Fugas a Deus

QUERUBIM SILVA Padre. Diretor

QUERUBIM SILVA
Padre. Diretor

As homilias do Papa Francisco na Capela da Casa de Santa Marta são um manancial de interpelações à nossa quotidiana prática cristã. Ou falta dela!
Ao meditar sobre tantas iniciativas – meritórias, sem dúvida – que passam pelos nossos media, a estimular os cidadãos a que deem mais para que todos tenham mais, a propósito desta quadra natalícia, dei comigo a passar uma vista de olhos na homilia de 7 de outubro do ano de 2013. É forte e a propósito a provocação que nos deixa.
Evocando a figura de Jonas, que “reza muito e pratica o bem, mas, quando o Senhor o chama, desata a fugir”, o Santo Padre adverte-nos desse risco que todos corremos: “Pode-se fugir de Deus, mesmo sendo cristão, mesmo sendo católico, mesmo sendo da Ação Católica, mesmo sendo padre, bispo, Papa…”. E denuncia as formas “educadas” de fugir de Deus chamando à reflexão a parábola do bom Samaritano.
A saber: “um sacerdote digno, com a sua sotaina, muito bem-posto, um homem muito bom! Viu, olhou, mas «vou chegar tarde à Missa», e seguiu o seu caminho”. Fugiu a Deus, que reclamava a sua presença e atenção! Como também “um levita, que talvez tenha pensado: «Se eu me aproximar deste homem ou pegar nele, se ele estiver morto, amanhã terei de comparecer diante do juiz e de dar o meu testemunho…», e passou adiante”. Mais uma fuga a um clamor bem nítido de Deus!
O sacerdote chegou a tempo, as cerimónias começaram a horas, para contento de todos, o levita teve um dia seguinte tranquilo… Como Jonas, também tinham o seu desenho de vida que se fazia ouvir mais do que o clamor de Deus. O seu coração estava fechada, voltado sobre si mesmo.

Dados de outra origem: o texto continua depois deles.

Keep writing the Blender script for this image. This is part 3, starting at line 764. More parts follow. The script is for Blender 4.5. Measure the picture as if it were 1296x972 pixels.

E, nessa atitude, não se ouve a voz de Deus!
Mas o samaritano, que porventura não estava habituado a práticas religiosas, nem a uma vida moral estruturada, esse não tinha um desenho de vida. “Deixou que fosse Deus a escrever a sua vida: naquela tarde, tudo mudou, porque o Senhor colocou perto dele a pessoa daquele pobre homem, ferido, gravemente ferido, caído no caminho”.
É meritório fazer uma ligação, com uma percentagem da chamada a engrossar o montante que vai ser atribuído à “caridade”, comprar no hipermercado que entrega uma percentagem a instituições, introduzir o cartão multibanco e transferir uma verba… Mas o coração pode continuar fechado, amarrado aos prévios desenhos de vida, que impedem de ouvir as interpelações surpresa de Deus apontando-nos outros desenhos.
Podemos continuar a fugir a Deus que nos pede outra coisa. É que, nos tempos em que vivemos, há carências a suprir que não o serão pela chamada de valor acrescentado, pelas compras, pelo cartão multibanco, porque são carências de presença, de atenção e carinho, de respeito e consideração…, que nos pedem sobretudo o tempo, que nos reclamam darmo-nos, mais do que dar!
O Natal não é quando o homem quiser, porque o Natal é a realidade do nascimento de Jesus Cristo. Mas dar vida ao Natal, tornar a ternura de Belém luz sensível na escuridão das noites humanas, calor reconfortante no frio gélido da solidão, azeite e vinagre curativo para tantas feridas psíquicas, morais e espirituais, isso sim, é quando cada um de nós quiser acolher os apelos do Deus, que clama nessas pessoas caídas nos caminhos da vida!